-- Begin Input --

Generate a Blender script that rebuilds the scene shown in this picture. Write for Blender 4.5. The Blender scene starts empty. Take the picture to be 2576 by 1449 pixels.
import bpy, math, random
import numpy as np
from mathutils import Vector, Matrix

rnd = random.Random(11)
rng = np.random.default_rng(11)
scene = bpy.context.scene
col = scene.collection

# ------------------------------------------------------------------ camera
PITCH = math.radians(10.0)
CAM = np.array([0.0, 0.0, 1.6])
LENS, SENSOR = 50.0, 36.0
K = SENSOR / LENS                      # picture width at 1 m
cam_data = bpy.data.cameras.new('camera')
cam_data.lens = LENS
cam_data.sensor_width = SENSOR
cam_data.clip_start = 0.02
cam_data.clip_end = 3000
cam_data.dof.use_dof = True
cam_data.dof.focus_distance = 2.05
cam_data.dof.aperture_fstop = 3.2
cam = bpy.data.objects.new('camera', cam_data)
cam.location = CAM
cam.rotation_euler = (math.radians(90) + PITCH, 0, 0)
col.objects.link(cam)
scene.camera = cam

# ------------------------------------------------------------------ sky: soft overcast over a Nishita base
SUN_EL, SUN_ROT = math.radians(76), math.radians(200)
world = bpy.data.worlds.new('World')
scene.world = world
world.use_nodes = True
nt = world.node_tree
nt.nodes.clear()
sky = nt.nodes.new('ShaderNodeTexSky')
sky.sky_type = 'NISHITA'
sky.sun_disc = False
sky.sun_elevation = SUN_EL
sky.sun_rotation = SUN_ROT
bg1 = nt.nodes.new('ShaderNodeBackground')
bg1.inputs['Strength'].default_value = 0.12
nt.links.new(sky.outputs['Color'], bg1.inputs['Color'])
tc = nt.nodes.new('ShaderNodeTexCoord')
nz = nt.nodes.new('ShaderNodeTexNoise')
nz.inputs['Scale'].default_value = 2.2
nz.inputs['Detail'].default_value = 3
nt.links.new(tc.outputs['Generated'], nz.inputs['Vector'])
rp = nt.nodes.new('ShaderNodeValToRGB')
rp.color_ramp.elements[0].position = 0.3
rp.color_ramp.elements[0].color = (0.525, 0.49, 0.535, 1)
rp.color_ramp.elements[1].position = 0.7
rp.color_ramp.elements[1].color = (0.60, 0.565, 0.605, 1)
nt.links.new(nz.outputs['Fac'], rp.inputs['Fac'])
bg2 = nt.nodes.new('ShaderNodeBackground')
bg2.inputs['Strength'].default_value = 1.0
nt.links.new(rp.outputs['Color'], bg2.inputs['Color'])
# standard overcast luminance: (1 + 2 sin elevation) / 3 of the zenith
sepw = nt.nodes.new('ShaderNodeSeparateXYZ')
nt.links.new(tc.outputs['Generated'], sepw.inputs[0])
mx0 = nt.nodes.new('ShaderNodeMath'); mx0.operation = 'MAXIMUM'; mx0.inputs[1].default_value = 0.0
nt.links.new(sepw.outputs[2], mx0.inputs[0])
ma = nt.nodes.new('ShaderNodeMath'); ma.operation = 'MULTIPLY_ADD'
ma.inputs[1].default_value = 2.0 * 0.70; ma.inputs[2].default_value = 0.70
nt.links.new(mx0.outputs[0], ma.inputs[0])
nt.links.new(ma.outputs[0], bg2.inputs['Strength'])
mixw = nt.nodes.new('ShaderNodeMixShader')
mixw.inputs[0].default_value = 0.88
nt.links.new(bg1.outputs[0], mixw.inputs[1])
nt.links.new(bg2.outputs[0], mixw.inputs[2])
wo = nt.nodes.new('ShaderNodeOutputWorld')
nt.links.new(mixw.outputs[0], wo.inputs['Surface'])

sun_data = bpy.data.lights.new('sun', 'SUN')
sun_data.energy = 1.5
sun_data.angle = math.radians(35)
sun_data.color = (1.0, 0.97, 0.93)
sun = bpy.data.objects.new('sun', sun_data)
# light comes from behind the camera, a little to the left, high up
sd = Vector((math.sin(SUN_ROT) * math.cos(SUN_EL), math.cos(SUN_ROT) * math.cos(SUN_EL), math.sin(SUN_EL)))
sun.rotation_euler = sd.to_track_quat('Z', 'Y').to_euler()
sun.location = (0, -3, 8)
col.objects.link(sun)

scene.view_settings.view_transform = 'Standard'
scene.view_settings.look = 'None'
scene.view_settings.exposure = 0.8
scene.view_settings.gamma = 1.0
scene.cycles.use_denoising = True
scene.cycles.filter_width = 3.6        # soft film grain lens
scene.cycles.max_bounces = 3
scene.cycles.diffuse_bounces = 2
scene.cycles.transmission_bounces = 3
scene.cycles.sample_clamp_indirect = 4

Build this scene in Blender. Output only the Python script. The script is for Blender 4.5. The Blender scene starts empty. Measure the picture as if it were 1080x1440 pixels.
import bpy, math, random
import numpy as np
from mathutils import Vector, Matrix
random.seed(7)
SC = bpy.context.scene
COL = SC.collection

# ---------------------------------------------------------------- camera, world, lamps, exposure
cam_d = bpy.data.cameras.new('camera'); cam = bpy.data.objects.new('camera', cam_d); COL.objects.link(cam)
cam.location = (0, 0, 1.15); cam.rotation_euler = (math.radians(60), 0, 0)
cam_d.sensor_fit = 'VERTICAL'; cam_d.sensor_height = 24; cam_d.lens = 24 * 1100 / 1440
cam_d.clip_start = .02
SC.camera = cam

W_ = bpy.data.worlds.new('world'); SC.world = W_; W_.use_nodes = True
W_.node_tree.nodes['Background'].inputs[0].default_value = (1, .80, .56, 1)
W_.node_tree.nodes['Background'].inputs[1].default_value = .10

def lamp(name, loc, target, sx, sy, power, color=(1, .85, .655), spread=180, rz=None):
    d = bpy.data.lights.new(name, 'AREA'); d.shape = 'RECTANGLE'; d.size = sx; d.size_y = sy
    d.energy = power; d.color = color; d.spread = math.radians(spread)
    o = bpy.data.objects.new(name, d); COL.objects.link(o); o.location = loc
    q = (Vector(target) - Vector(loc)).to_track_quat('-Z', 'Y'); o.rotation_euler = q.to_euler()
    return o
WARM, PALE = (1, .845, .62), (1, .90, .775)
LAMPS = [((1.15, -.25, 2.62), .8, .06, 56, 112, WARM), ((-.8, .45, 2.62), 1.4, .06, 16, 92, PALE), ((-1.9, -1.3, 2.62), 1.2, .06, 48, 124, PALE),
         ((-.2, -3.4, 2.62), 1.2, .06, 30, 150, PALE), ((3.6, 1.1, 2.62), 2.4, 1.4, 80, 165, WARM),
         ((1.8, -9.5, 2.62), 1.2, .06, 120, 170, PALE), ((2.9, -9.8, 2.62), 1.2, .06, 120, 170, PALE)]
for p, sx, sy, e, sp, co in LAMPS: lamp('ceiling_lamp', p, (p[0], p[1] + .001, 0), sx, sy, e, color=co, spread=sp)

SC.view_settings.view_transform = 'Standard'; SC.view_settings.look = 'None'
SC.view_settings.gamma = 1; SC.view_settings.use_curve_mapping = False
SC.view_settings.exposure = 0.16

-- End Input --

Instruction -> Copy all lines from the listing that contain "Blender".

Complete response ->
Generate a Blender script that rebuilds the scene shown in this picture. Write for Blender 4.5. The Blender scene starts empty. Take the picture to be 2576 by 1449 pixels.
Build this scene in Blender. Output only the Python script. The script is for Blender 4.5. The Blender scene starts empty. Measure the picture as if it were 1080x1440 pixels.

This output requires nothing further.